### WHAT IS REQUIRED
Copy each line of the listing below exactly.

### GIVEN INFORMATION
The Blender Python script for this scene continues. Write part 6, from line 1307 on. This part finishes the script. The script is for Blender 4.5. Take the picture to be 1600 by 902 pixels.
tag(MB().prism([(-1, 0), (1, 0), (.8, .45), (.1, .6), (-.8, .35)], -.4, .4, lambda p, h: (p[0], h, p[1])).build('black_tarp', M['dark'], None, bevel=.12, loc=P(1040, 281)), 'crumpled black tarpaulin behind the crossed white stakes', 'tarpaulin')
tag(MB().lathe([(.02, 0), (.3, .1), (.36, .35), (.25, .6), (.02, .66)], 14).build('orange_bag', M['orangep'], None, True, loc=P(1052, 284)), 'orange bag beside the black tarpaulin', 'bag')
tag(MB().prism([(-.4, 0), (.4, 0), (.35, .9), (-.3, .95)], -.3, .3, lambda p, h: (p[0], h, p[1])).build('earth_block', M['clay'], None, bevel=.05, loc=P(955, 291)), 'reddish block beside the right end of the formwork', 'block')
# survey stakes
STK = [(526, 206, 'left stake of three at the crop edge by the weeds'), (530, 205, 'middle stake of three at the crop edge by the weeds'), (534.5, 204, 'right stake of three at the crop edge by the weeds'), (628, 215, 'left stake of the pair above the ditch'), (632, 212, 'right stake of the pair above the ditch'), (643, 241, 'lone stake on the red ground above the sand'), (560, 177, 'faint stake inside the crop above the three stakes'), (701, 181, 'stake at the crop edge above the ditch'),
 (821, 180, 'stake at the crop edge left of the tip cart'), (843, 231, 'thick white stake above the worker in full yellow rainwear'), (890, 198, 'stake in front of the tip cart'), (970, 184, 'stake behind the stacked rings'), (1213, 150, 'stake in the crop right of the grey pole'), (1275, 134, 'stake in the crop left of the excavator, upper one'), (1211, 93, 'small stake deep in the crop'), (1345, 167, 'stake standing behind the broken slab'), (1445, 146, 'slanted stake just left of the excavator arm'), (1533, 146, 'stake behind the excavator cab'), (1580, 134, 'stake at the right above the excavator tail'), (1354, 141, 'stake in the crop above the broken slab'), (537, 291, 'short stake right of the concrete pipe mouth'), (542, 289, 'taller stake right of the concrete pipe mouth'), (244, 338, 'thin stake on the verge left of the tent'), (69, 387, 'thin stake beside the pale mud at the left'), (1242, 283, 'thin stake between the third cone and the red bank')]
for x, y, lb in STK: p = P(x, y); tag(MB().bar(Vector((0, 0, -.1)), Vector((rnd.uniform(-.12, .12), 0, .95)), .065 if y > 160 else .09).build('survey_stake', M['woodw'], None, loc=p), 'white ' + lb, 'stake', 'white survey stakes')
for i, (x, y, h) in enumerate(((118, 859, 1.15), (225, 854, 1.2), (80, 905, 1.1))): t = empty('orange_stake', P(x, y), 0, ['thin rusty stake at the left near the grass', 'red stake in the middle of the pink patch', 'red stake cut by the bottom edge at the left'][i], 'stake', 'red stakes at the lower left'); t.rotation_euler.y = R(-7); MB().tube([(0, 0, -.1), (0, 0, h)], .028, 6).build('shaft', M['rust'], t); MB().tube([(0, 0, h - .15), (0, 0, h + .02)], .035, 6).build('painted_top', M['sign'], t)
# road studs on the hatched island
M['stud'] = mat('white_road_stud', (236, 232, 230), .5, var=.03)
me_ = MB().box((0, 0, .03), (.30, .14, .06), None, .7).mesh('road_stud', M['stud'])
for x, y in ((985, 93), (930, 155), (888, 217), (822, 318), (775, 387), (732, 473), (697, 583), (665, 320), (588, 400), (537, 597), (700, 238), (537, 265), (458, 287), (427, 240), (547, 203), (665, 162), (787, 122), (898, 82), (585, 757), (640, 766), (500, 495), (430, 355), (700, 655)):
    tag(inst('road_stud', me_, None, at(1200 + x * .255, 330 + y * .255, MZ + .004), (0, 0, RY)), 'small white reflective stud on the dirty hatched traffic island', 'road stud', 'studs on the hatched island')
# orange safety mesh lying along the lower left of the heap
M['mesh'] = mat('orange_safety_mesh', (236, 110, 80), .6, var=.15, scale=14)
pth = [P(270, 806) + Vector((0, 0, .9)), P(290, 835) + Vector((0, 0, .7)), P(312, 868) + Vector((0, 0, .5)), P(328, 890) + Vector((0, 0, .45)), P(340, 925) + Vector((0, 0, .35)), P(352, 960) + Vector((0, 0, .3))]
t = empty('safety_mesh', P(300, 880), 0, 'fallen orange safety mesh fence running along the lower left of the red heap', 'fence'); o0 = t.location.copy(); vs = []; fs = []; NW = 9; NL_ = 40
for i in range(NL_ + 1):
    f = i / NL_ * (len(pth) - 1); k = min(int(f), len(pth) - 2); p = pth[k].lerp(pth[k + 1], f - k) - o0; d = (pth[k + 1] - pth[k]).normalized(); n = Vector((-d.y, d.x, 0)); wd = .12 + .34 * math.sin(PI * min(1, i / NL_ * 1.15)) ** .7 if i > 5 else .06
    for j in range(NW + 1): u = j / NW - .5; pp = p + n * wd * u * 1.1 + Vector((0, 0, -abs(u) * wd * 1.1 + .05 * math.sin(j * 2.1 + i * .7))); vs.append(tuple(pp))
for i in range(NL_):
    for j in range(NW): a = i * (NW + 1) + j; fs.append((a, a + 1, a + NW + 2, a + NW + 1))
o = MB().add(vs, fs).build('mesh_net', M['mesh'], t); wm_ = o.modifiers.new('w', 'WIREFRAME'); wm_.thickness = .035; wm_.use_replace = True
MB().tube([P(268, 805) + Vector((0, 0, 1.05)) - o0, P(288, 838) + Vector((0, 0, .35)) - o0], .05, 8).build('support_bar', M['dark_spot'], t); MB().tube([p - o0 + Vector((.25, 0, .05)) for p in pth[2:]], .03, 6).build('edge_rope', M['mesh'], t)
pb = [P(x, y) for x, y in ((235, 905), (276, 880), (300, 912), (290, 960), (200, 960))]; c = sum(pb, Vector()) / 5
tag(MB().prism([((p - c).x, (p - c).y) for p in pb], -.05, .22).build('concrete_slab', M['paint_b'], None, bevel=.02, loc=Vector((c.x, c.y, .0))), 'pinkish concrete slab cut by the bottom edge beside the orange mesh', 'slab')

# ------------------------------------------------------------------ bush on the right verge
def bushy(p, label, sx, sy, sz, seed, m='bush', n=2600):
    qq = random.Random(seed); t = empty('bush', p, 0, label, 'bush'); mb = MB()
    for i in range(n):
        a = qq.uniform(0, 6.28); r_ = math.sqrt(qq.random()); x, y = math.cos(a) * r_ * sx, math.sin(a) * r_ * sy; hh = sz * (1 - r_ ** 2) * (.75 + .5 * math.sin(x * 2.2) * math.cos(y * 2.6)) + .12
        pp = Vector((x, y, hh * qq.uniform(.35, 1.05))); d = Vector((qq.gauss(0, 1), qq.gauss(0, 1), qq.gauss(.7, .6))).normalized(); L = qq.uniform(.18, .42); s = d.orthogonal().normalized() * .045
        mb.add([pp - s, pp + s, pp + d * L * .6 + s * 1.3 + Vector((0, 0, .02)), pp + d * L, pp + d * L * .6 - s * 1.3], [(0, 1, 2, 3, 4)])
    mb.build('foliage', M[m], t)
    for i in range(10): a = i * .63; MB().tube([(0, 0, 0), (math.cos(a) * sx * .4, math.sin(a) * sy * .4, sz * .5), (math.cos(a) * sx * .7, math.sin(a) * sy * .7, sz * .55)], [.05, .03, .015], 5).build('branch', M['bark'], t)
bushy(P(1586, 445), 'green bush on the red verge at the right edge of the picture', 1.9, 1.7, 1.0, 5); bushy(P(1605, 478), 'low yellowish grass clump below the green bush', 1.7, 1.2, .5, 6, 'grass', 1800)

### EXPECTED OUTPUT
The Blender Python script for this scene continues. Write part 6, from line 1307 on. This part finishes the script. The script is for Blender 4.5. Take the picture to be 1600 by 902 pixels.
tag(MB().prism([(-1, 0), (1, 0), (.8, .45), (.1, .6), (-.8, .35)], -.4, .4, lambda p, h: (p[0], h, p[1])).build('black_tarp', M['dark'], None, bevel=.12, loc=P(1040, 281)), 'crumpled black tarpaulin behind the crossed white stakes', 'tarpaulin')
tag(MB().lathe([(.02, 0), (.3, .1), (.36, .35), (.25, .6), (.02, .66)], 14).build('orange_bag', M['orangep'], None, True, loc=P(1052, 284)), 'orange bag beside the black tarpaulin', 'bag')
tag(MB().prism([(-.4, 0), (.4, 0), (.35, .9), (-.3, .95)], -.3, .3, lambda p, h: (p[0], h, p[1])).build('earth_block', M['clay'], None, bevel=.05, loc=P(955, 291)), 'reddish block beside the right end of the formwork', 'block')
# survey stakes
STK = [(526, 206, 'left stake of three at the crop edge by the weeds'), (530, 205, 'middle stake of three at the crop edge by the weeds'), (534.5, 204, 'right stake of three at the crop edge by the weeds'), (628, 215, 'left stake of the pair above the ditch'), (632, 212, 'right stake of the pair above the ditch'), (643, 241, 'lone stake on the red ground above the sand'), (560, 177, 'faint stake inside the crop above the three stakes'), (701, 181, 'stake at the crop edge above the ditch'),
 (821, 180, 'stake at the crop edge left of the tip cart'), (843, 231, 'thick white stake above the worker in full yellow rainwear'), (890, 198, 'stake in front of the tip cart'), (970, 184, 'stake behind the stacked rings'), (1213, 150, 'stake in the crop right of the grey pole'), (1275, 134, 'stake in the crop left of the excavator, upper one'), (1211, 93, 'small stake deep in the crop'), (1345, 167, 'stake standing behind the broken slab'), (1445, 146, 'slanted stake just left of the excavator arm'), (1533, 146, 'stake behind the excavator cab'), (1580, 134, 'stake at the right above the excavator tail'), (1354, 141, 'stake in the crop above the broken slab'), (537, 291, 'short stake right of the concrete pipe mouth'), (542, 289, 'taller stake right of the concrete pipe mouth'), (244, 338, 'thin stake on the verge left of the tent'), (69, 387, 'thin stake beside the pale mud at the left'), (1242, 283, 'thin stake between the third cone and the red bank')]
for x, y, lb in STK: p = P(x, y); tag(MB().bar(Vector((0, 0, -.1)), Vector((rnd.uniform(-.12, .12), 0, .95)), .065 if y > 160 else .09).build('survey_stake', M['woodw'], None, loc=p), 'white ' + lb, 'stake', 'white survey stakes')
for i, (x, y, h) in enumerate(((118, 859, 1.15), (225, 854, 1.2), (80, 905, 1.1))): t = empty('orange_stake', P(x, y), 0, ['thin rusty stake at the left near the grass', 'red stake in the middle of the pink patch', 'red stake cut by the bottom edge at the left'][i], 'stake', 'red stakes at the lower left'); t.rotation_euler.y = R(-7); MB().tube([(0, 0, -.1), (0, 0, h)], .028, 6).build('shaft', M['rust'], t); MB().tube([(0, 0, h - .15), (0, 0, h + .02)], .035, 6).build('painted_top', M['sign'], t)
# road studs on the hatched island
M['stud'] = mat('white_road_stud', (236, 232, 230), .5, var=.03)
me_ = MB().box((0, 0, .03), (.30, .14, .06), None, .7).mesh('road_stud', M['stud'])
for x, y in ((985, 93), (930, 155), (888, 217), (822, 318), (775, 387), (732, 473), (697, 583), (665, 320), (588, 400), (537, 597), (700, 238), (537, 265), (458, 287), (427, 240), (547, 203), (665, 162), (787, 122), (898, 82), (585, 757), (640, 766), (500, 495), (430, 355), (700, 655)):
    tag(inst('road_stud', me_, None, at(1200 + x * .255, 330 + y * .255, MZ + .004), (0, 0, RY)), 'small white reflective stud on the dirty hatched traffic island', 'road stud', 'studs on the hatched island')
# orange safety mesh lying along the lower left of the heap
M['mesh'] = mat('orange_safety_mesh', (236, 110, 80), .6, var=.15, scale=14)
pth = [P(270, 806) + Vector((0, 0, .9)), P(290, 835) + Vector((0, 0, .7)), P(312, 868) + Vector((0, 0, .5)), P(328, 890) + Vector((0, 0, .45)), P(340, 925) + Vector((0, 0, .35)), P(352, 960) + Vector((0, 0, .3))]
t = empty('safety_mesh', P(300, 880), 0, 'fallen orange safety mesh fence running along the lower left of the red heap', 'fence'); o0 = t.location.copy(); vs = []; fs = []; NW = 9; NL_ = 40
for i in range(NL_ + 1):
    f = i / NL_ * (len(pth) - 1); k = min(int(f), len(pth) - 2); p = pth[k].lerp(pth[k + 1], f - k) - o0; d = (pth[k + 1] - pth[k]).normalized(); n = Vector((-d.y, d.x, 0)); wd = .12 + .34 * math.sin(PI * min(1, i / NL_ * 1.15)) ** .7 if i > 5 else .06
    for j in range(NW + 1): u = j / NW - .5; pp = p + n * wd * u * 1.1 + Vector((0, 0, -abs(u) * wd * 1.1 + .05 * math.sin(j * 2.1 + i * .7))); vs.append(tuple(pp))
for i in range(NL_):
    for j in range(NW): a = i * (NW + 1) + j; fs.append((a, a + 1, a + NW + 2, a + NW + 1))
o = MB().add(vs, fs).build('mesh_net', M['mesh'], t); wm_ = o.modifiers.new('w', 'WIREFRAME'); wm_.thickness = .035; wm_.use_replace = True
MB().tube([P(268, 805) + Vector((0, 0, 1.05)) - o0, P(288, 838) + Vector((0, 0, .35)) - o0], .05, 8).build('support_bar', M['dark_spot'], t); MB().tube([p - o0 + Vector((.25, 0, .05)) for p in pth[2:]], .03, 6).build('edge_rope', M['mesh'], t)
pb = [P(x, y) for x, y in ((235, 905), (276, 880), (300, 912), (290, 960), (200, 960))]; c = sum(pb, Vector()) / 5
tag(MB().prism([((p - c).x, (p - c).y) for p in pb], -.05, .22).build('concrete_slab', M['paint_b'], None, bevel=.02, loc=Vector((c.x, c.y, .0))), 'pinkish concrete slab cut by the bottom edge beside the orange mesh', 'slab')

# ------------------------------------------------------------------ bush on the right verge
def bushy(p, label, sx, sy, sz, seed, m='bush', n=2600):
    qq = random.Random(seed); t = empty('bush', p, 0, label, 'bush'); mb = MB()
    for i in range(n):
        a = qq.uniform(0, 6.28); r_ = math.sqrt(qq.random()); x, y = math.cos(a) * r_ * sx, math.sin(a) * r_ * sy; hh = sz * (1 - r_ ** 2) * (.75 + .5 * math.sin(x * 2.2) * math.cos(y * 2.6)) + .12
        pp = Vector((x, y, hh * qq.uniform(.35, 1.05))); d = Vector((qq.gauss(0, 1), qq.gauss(0, 1), qq.gauss(.7, .6))).normalized(); L = qq.uniform(.18, .42); s = d.orthogonal().normalized() * .045
        mb.add([pp - s, pp + s, pp + d * L * .6 + s * 1.3 + Vector((0, 0, .02)), pp + d * L, pp + d * L * .6 - s * 1.3], [(0, 1, 2, 3, 4)])
    mb.build('foliage', M[m], t)
    for i in range(10): a = i * .63; MB().tube([(0, 0, 0), (math.cos(a) * sx * .4, math.sin(a) * sy * .4, sz * .5), (math.cos(a) * sx * .7, math.sin(a) * sy * .7, sz * .55)], [.05, .03, .015], 5).build('branch', M['bark'], t)
bushy(P(1586, 445), 'green bush on the red verge at the right edge of the picture', 1.9, 1.7, 1.0, 5); bushy(P(1605, 478), 'low yellowish grass clump below the green bush', 1.7, 1.2, .5, 6, 'grass', 1800)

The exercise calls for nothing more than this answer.